Sophie Leclerc    (2009-05-12 18:49:59)
Too much pieces and too big board

I understand BigChess is a good invention, But for me, the board and the pieces are now too much to think about.


Thibault de Vassal    (2009-05-16 19:41:58)
When the knight overplays the bishop

Yes, it is possible at Big Chess too !

An interesting game to watch : Pichelin vs. Legrand 0-1

http://www.ficgs.com/user_page.php?page=viewer&game=31148

What do you think ?


Normajean Yates    (2009-05-17 02:38:48)
wow - great game!

bigchess game # 31148 Pichelin-Legrand 0-1; as Thib. posted above... I voted for it as 'besr game' - people please follow it and consider voting for it!

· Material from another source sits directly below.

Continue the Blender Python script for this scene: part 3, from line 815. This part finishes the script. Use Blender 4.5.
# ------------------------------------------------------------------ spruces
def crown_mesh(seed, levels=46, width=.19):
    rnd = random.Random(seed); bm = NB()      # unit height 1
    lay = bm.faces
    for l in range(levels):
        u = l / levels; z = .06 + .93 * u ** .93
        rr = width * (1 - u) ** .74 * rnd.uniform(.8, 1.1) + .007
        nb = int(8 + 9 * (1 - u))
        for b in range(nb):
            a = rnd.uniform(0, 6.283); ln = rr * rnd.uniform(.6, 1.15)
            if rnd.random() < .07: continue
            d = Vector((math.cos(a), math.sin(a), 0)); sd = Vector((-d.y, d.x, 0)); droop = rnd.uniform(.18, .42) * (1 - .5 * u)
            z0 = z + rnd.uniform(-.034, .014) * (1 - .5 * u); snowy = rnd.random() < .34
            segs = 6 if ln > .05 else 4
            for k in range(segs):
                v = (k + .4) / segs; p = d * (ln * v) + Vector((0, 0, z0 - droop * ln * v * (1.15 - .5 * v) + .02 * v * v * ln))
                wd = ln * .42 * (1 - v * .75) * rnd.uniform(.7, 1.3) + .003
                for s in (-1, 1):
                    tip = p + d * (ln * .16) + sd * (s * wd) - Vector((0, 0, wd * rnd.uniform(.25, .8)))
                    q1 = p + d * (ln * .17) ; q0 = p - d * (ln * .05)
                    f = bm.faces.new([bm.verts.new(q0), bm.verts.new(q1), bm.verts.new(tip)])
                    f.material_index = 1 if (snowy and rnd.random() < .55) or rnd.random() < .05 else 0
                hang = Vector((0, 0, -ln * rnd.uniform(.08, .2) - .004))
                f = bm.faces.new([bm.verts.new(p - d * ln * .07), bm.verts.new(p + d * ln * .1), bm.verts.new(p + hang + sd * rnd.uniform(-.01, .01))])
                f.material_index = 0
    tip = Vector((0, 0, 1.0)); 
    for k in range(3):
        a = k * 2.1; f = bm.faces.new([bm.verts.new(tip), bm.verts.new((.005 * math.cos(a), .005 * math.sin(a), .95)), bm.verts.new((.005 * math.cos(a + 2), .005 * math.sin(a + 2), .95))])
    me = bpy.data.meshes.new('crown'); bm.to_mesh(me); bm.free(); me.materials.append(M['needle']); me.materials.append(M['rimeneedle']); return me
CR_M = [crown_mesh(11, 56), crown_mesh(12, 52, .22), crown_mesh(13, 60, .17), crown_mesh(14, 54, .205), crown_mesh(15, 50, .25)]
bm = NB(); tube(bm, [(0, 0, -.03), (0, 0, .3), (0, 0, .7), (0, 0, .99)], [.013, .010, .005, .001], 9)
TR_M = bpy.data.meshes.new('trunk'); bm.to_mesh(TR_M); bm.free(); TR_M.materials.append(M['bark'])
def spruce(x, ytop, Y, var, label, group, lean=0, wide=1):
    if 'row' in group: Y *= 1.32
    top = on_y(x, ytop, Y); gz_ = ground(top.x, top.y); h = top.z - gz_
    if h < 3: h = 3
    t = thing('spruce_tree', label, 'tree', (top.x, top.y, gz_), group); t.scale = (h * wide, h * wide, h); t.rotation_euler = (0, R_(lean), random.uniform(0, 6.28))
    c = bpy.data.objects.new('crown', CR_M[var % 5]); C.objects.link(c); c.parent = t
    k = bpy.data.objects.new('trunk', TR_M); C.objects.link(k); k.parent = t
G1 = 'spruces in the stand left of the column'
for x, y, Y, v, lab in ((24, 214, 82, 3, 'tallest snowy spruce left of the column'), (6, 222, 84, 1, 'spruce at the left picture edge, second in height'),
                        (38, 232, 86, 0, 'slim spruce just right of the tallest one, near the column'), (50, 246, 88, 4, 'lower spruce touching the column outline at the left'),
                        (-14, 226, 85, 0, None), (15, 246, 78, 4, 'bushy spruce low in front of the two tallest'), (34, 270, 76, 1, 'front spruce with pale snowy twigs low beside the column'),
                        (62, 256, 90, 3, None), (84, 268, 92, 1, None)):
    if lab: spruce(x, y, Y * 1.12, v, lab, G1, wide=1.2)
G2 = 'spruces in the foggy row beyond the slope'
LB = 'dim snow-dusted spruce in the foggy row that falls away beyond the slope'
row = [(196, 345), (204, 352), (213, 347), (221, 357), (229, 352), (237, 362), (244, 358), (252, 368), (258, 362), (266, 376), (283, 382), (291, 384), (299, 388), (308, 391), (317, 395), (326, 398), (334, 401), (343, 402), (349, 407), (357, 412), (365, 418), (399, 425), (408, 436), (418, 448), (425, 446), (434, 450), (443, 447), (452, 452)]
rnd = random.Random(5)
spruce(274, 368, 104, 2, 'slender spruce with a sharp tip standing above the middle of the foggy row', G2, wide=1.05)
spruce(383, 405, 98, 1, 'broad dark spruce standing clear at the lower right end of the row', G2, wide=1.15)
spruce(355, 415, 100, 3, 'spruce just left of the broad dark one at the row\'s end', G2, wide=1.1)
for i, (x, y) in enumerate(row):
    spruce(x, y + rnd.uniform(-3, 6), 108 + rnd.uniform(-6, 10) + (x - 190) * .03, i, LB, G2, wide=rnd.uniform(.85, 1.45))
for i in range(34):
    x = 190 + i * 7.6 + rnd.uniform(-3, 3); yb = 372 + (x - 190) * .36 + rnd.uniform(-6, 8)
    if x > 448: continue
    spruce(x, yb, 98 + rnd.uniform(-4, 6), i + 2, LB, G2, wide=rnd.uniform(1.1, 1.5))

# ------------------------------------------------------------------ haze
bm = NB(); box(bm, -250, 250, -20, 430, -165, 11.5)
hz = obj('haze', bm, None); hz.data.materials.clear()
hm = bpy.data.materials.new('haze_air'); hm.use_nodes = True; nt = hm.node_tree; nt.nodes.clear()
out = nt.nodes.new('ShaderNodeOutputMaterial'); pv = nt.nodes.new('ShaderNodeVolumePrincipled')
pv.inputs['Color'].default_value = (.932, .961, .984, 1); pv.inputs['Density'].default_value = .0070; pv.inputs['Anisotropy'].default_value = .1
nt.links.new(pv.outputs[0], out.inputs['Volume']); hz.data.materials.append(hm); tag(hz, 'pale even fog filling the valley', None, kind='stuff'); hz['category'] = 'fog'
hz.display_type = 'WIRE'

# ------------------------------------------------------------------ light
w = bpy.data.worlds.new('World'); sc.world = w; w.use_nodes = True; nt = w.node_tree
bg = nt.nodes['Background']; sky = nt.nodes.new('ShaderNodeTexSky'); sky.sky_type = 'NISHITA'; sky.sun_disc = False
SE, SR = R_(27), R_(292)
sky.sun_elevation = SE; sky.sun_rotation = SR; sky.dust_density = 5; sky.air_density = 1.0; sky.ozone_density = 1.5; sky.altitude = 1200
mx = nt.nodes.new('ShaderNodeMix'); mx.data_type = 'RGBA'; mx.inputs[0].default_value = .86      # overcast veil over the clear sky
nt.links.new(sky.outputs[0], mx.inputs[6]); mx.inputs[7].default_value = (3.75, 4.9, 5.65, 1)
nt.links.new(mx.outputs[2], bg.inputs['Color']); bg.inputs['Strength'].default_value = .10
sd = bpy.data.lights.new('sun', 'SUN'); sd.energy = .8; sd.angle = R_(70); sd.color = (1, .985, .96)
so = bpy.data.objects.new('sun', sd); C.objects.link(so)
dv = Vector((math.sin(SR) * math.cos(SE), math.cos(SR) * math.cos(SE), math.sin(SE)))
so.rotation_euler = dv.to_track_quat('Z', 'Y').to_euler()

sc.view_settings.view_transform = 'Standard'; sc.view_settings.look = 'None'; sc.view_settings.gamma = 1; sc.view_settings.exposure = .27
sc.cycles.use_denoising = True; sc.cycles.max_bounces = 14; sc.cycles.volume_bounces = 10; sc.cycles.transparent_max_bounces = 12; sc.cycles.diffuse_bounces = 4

Pavel Hase    (2009-11-30 23:56:42)
Value

Value is higher, my guess.
N - all fields, but horde moves for displacement, very slow piece.
B - only 128 fields, but only 2 moves for displacement (if clear board)
R - all fields, only 2 moves for displacement
Q - only 2 moves for displacement, but over one move, than Rook.

Guess
N - 3 (2-4) (From two pawns other sides any chance, but if pawns nearly, anyway 8x8 chess. Board 8x8 Notin, needed max. 4 moves, here?) Other tip? Mutually support afore own pawns.
B - 6(!) Very higher movement, than Notin. Other tip? Between own pawns, menace opponent piece.
R - 11 (10-12) Anyway 8x8 chess, pieces for middle game and endings. Interplay here is heavy work.
Q - 23 (20-30!) If interplay Rooks is heavy work, then Queen probably better, than two Rooks. Anyway 8x8, attention, traps and time for raven.

Sorry, my english language is weak.


Pavel Hase    (2009-12-01 01:25:54)
Notin movement

Scheme is here:
http://www.chesspraga.cz/images/Notin_BigChess_16x16.png


Thibault de Vassal    (2009-12-01 09:08:38)
Notin movement

What what ? What is this Notin movement ? Can anyone explain ?

About big chess pieces values, I agree that the pawn value is most probably less than considered before... Now I would say something like Q = 15.